There were several ways how the Latvians could get freedom:

1.

During the previous centuries the serfs, who fled from their owners and managed to live in Riga city for a year and a day without being claimed by their lord, became free. In some periods this "hiding time" was two years and one day, sometimes the owners got back their property after this safe time. And, in general, it was not an easy task to escape the lord. However the number of escaped serfs was enough to create the population of free Latvians in Riga city. At the end of the 18th century there were more than 8000 Latvians in Riga who were mainly the descendants of escaped serfs. The total number of Riga population was 27,800 at that time /Balodis/.

There was a well known group of free Latvians who were members of the guild of mast brockers (sorters). The best source of genealogical information about them seems to be a paper of Melita Svarāne /Svarāne 1/. In this paper the following families are reviewed: Steinhauer, Dalbiņš, Gruendel (Grindelis), Muyschel, Kalniņš, Purītis.

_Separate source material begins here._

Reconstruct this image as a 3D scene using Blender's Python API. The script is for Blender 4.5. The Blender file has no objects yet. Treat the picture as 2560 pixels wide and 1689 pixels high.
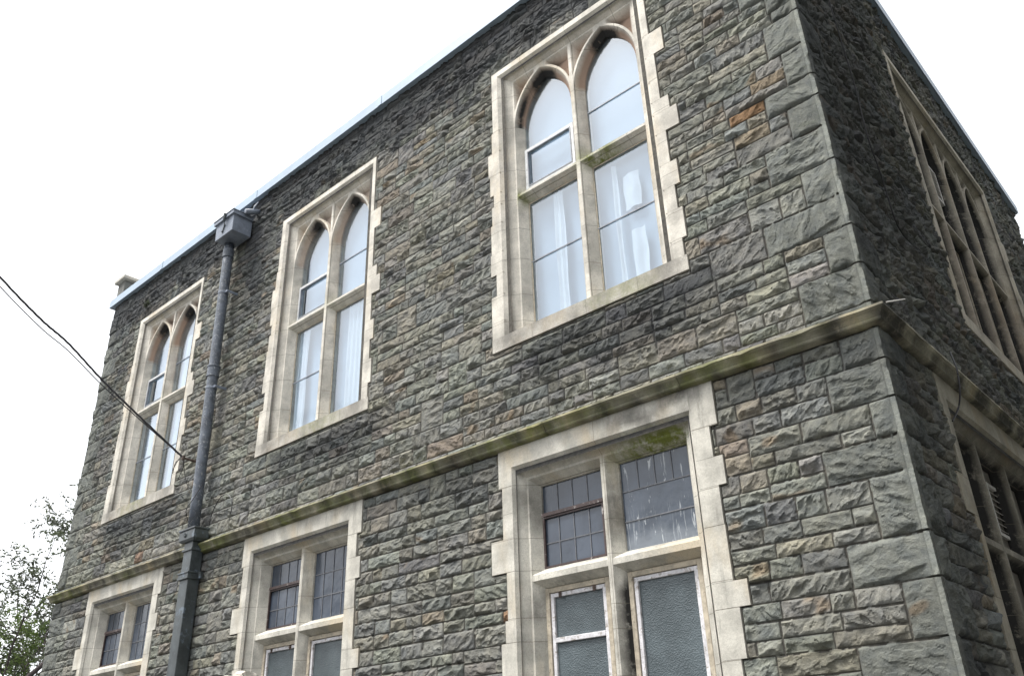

From the paper one can conclude that these initially Latvian families as a rule dissolved in Germans by marriages in the course of the 19th century. I was really surprised when found 6 individuals of the name Muyschel in the Internet telephone directory of Germany. I am pretty sure that the name in no way sounds as a German one. At the same time, only 2 individuals with the Latvian spelling of this name (Muižels or Muiželis) were found in the Address book of Riga city 1935.

2.

The owner of a serf could grant him/her freedom, say, for good and enthusiastic work. Such cases are known and maybe were not very seldom. It is mentioned in the will of Samuel Strauch that his home servants should be set free after his death. The text of the will is available on this site (in German).

The signatures on the circular letters from my document collection once distributed in Trikata parish show rather many Latvian names a good time before the serfdom was abolished and before the total naming of former serfs was completed, but I should study more the signatures. The holders of these names were manor managers or had similar very good positions. I suppose that they were set free for being useful.

3.

Theoretically, a serf could buy the freedom for the money that seemed sufficient to the owner. Theoretically again, a Latvian serf could earn the necessary money, if he begun a successful business in trade, with permission of his owner, of course. The laws of Russia allowed (from 1763) every Christian to trade if he had necessary capital. However a Latvian serf bought his freedom only in very rare cases.

4.

Another free Latvians known as "kuršu ķoniņi" were inhabitants of 3 pagasti in Kuldiga [Goldingen] apriņķis. They are thought to be the descendants of the superiors of the Kurs tribe in Kurland - the same tribe that gave the name Kurland to their land. All of them were peasants possessing independent farms (did not belong to any lord), but they were not allowed to own serfs. Their family names were Aparjods, Peniķis, Tontegode, Vidiņš, Dragūns, Saukants etc. If you have found the names Aparjods or Peniķis in your family tree, you may be sure this people should be descendants of ķoniņi. Tontegode is a name easily found by any Internet search engine and seems to be not rare in Scandinavia. Vidiņš is a common Latvian name. These were the modern spellings of the names. Unfortunately, I do not know how these names were spelled in German 200 years ago.

5.

Recruited soldiers became free persons after they terminated the military service, and they could settle everywhere in the Empire. This right, however, did not have time to work in Vidzeme [Livland] and Kurzeme [Kurland], because the recruiting was started at 1795, and the serfdom was abolished in 1817-1819 i.e. 24 years later, while the service time was 25 years. Much more important was the rule that the men who were not recruited, because they paid the appropriate amount of money, also became free. In Latgale, as in the whole Vitebskas province, the serfdom was abolished in 1861, so there relatively many free soldiers could be found, but, to tell the truth, I do not know anybody.